Plaintiffs Mini Melts USA sued defendants Mini Melts, Inc. for breach of contract and breach of the implied covenant of good faith and fair dealing. The parties previously entered into a Manufacturing and Distribution Agreement (MDA). Under this MDA, plaintiffs became the exclusive manufacturer and distributor of Mini Melts within the United States. When they sent a letter terminating the MDA, defendants rejected it, arguing that the MDA's termination-by-purchase clause was non-binding. The parties have filed cross-motions for summary judgment on both counts of the complaint, offering very different interpretations of the meaning and nature of their agreements.


Does the termination by purchase clause of the MDA bind the parties in this case?

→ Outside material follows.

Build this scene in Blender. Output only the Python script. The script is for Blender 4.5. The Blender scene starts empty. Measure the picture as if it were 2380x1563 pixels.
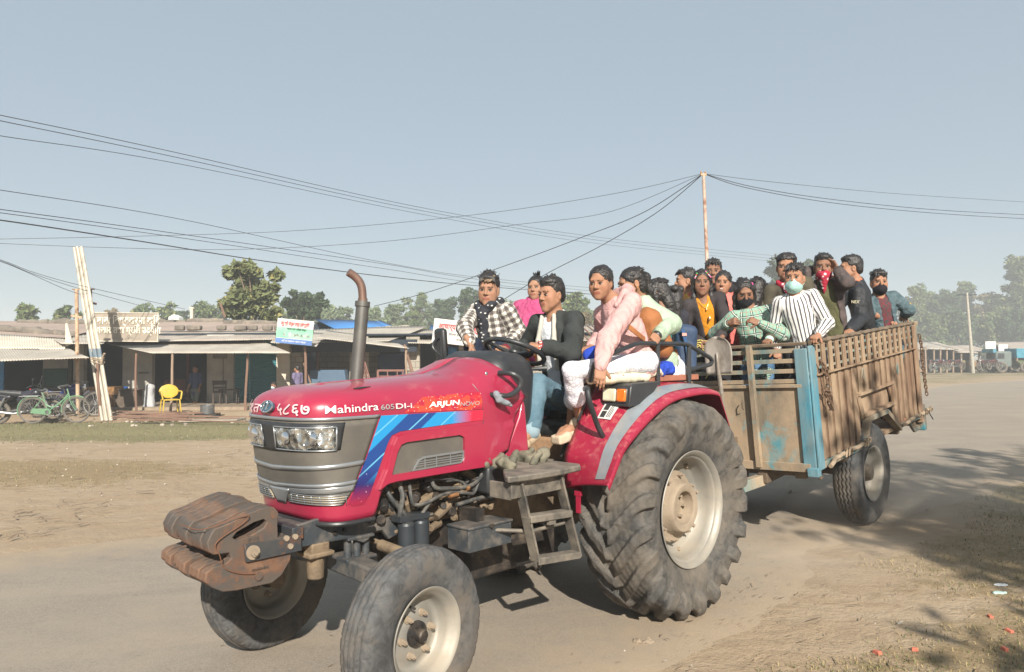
import bpy, bmesh, math, random
import numpy as np
from mathutils import Vector, Matrix, Euler, geometry as mgeo
R = math.radians
PI = math.pi
SC = bpy.context.scene
COL = SC.collection
rnd = random.Random(7)

# ------------------------------------------------------------------ camera
PITCH, ROLL, CAMH, FPX = R(1.70), R(0.4), 1.69, 1760.0
def cam_axes():
    cp, sp = math.cos(PITCH), math.sin(PITCH)
    f = Vector((0, cp, sp)); u = Vector((0, -sp, cp)); x = Vector((1, 0, 0))
    cr, sr = math.cos(ROLL), math.sin(ROLL)
    return x*cr - u*sr, x*sr + u*cr, f
CX_, CU_, CF_ = cam_axes()
cam = bpy.data.cameras.new('camera')
cam.sensor_width = 36.0; cam.lens = 36.0*FPX/2380.0
cam.clip_start = 0.05; cam.clip_end = 3000
camo = bpy.data.objects.new('camera', cam); COL.objects.link(camo)
m = Matrix.Identity(4)
for i in range(3):
    m[i][0] = CX_[i]; m[i][1] = CU_[i]; m[i][2] = -CF_[i]
m[2][3] = CAMH
camo.matrix_world = m
SC.camera = camo
SC.render.resolution_x = 1024; SC.render.resolution_y = 672

# ------------------------------------------------------------------ light
SUN_AZ, SUN_EL = R(171.0), R(30.0)      # azimuth from +Y towards +X
world = bpy.data.worlds.new('World'); SC.world = world
world.use_nodes = True
wn = world.node_tree.nodes; wl = world.node_tree.links
bgn = wn['Background']; sky = wn.new('ShaderNodeTexSky')
sky.sky_type = 'NISHITA'; sky.sun_disc = False
sky.sun_elevation = SUN_EL; sky.sun_rotation = SUN_AZ
sky.air_density = 1.0; sky.dust_density = 1.6; sky.ozone_density = 1.5; sky.altitude = 100
hz = wn.new('ShaderNodeMix'); hz.data_type = 'RGBA'; hz.inputs[0].default_value = .8; wl.new(sky.outputs[0], hz.inputs[6]); hz.inputs[7].default_value = (2.68, 3.22, 3.62, 1); wl.new(hz.outputs[2], bgn.inputs[0]); bgn.inputs[1].default_value = 0.088
sun = bpy.data.lights.new('sun', 'SUN'); sun.energy = 5.0; sun.angle = R(0.6)
sun.color = (1.0, 0.93, 0.82)
suno = bpy.data.objects.new('sun', sun); COL.objects.link(suno)
sd = Vector((math.sin(SUN_AZ)*math.cos(SUN_EL), math.cos(SUN_AZ)*math.cos(SUN_EL), math.sin(SUN_EL)))
suno.rotation_euler = sd.to_track_quat('Z', 'Y').to_euler()
SC.view_settings.view_transform = 'Standard'; SC.view_settings.look = 'None'
SC.view_settings.exposure = 0.82; SC.view_settings.gamma = 1.0
SC.cycles.volume_bounces = 1
SC.cycles.max_bounces = 8

def at(px, py, D):
    """world point whose depth is D along the view direction (px, py: pixels of a 2380 wide picture)"""
    return Vector((0, 0, CAMH)) + CF_*D + CX_*((px-1190)/FPX*D) - CU_*((py-781.5)/FPX*D)
def atz(px, py, z=0.0):
    d = CF_ + CX_*((px-1190)/FPX) - CU_*((py-781.5)/FPX)
    return Vector((0, 0, CAMH)) + d*((z-CAMH)/d.z)
def atY(px, py, Y):
    d = CF_ + CX_*((px-1190)/FPX) - CU_*((py-781.5)/FPX)
    return Vector((0, 0, CAMH)) + d*(Y/d.y)

def up_(px, py, Mf, ax, val):
    """point of the frame's plane (local axis ax = val) seen at a pixel, in world coordinates"""
    d = CF_ + CX_*((px-1190)/FPX) - CU_*((py-781.5)/FPX); c = Vector((0, 0, CAMH)); Mi = Mf.inverted(); cl = Mi @ c; dl = Mi.to_3x3() @ d
    return c+d*((val-cl[ax])/dl[ax])
# ------------------------------------------------------------------ materials
def srgb(h):
    c = [int(h[i:i+2], 16)/255 for i in (0, 2, 4)]
    return tuple(x/12.92 if x <= .04045 else ((x+.055)/1.055)**2.4 for x in c)
class NT:
    def __init__(s, name):
        s.m = bpy.data.materials.new(name); s.m.use_nodes = True
        s.n = s.m.node_tree.nodes; s.l = s.m.node_tree.links
        s.b = s.n['Principled BSDF']; s.o = s.n['Material Output']
    def node(s, t, **k):
        n = s.n.new(t)
        for a, v in k.items(): setattr(n, a, v)
        return n
    def link(s, a, b): s.l.new(a, b)
    def coord(s, kind='Object'):
        return s.node('ShaderNodeTexCoord').outputs[kind]
    def mapping(s, src, scale=(1, 1, 1), rot=(0, 0, 0), loc=(0, 0, 0)):
        n = s.node('ShaderNodeMapping'); s.link(src, n.inputs[0])
        n.inputs['Scale'].default_value = scale; n.inputs['Rotation'].default_value = rot
        n.inputs['Location'].default_value = loc
        return n.outputs[0]
    def noise(s, src, scale, detail=4, rough=.6, dist=0):
        n = s.node('ShaderNodeTexNoise'); s.link(src, n.inputs['Vector'])
        n.inputs['Scale'].default_value = scale; n.inputs['Detail'].default_value = detail
        n.inputs['Roughness'].default_value = rough; n.inputs['Distortion'].default_value = dist
        return n.outputs['Fac']
    def voro(s, src, scale, feature='F1', out='Distance'):
        n = s.node('ShaderNodeTexVoronoi', feature=feature); s.link(src, n.inputs['Vector'])
        n.inputs['Scale'].default_value = scale
        return n.outputs[out]
    def ramp(s, fac, stops, interp='LINEAR'):
        n = s.node('ShaderNodeValToRGB'); s.link(fac, n.inputs[0]); cr = n.color_ramp
        cr.interpolation = interp
        while len(cr.elements) < len(stops): cr.elements.new(.5)
        for e, (p, c) in zip(cr.elements, stops):
            e.position = p
            if not hasattr(c, '__len__'): c = (c, c, c)
            e.color = (*c[:3], 1)
        return n.outputs[0]
    def mix(s, fac, a, b, mode='MIX'):
        n = s.node('ShaderNodeMix', data_type='RGBA', blend_type=mode)
        for inp, v in ((n.inputs['Factor'], fac), (n.inputs[6], a), (n.inputs[7], b)):
            if hasattr(v, 'is_linked') or hasattr(v, 'links'): s.link(v, inp)
            elif hasattr(v, '__len__'): inp.default_value = (*v[:3], 1)
            else: inp.default_value = v if inp.type == 'VALUE' else (v, v, v, 1)
        return n.outputs[2]
    def math(s, op, a, b=0.0, c=None):
        n = s.node('ShaderNodeMath', operation=op)
        for i, v in enumerate((a, b) if c is None else (a, b, c)):
            if hasattr(v, 'links'): s.link(v, n.inputs[i])
            else: n.inputs[i].default_value = v
        return n.outputs[0]
    def sep(s, v):
        n = s.node('ShaderNodeSeparateXYZ'); s.link(v, n.inputs[0]); return n.outputs
    def attr(s, name, out='Color'):
        return s.node('ShaderNodeAttribute', attribute_name=name).outputs[out]
    def bump(s, h, strength=.3, dist=.01, prev=None):
        n = s.node('ShaderNodeBump'); s.link(h, n.inputs['Height'])
        n.inputs['Strength'].default_value = strength; n.inputs['Distance'].default_value = dist
        if prev is not None: s.link(prev, n.inputs['Normal'])
        s.link(n.outputs[0], s.b.inputs['Normal']); return n.outputs[0]
    def base(s, c):
        i = s.b.inputs['Base Color']
        if hasattr(c, 'links'): s.link(c, i)
        else: i.default_value = (*c[:3], 1)
    def set(s, **k):
        for a, v in k.items():
            i = s.b.inputs[a.replace('_', ' ')]
            if hasattr(v, 'links'): s.link(v, i)
            elif hasattr(v, '__len__') and len(v) == 3 and i.type == 'RGBA': i.default_value = (*v, 1)
            else: i.default_value = v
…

The termination-by-purchase clause of the MDA did not bind the parties; because the language highlighted by plaintiffs is aspirational and conditional, it offers little support for plaintiffs' argument. To the contrary, language indicating that the parties "would like" to enter into a sale suggests the opposite—that no agreement had yet been made, but that the parties were hoping to execute one in the future, "subject to certain conditions and timing," the details of which are unclear.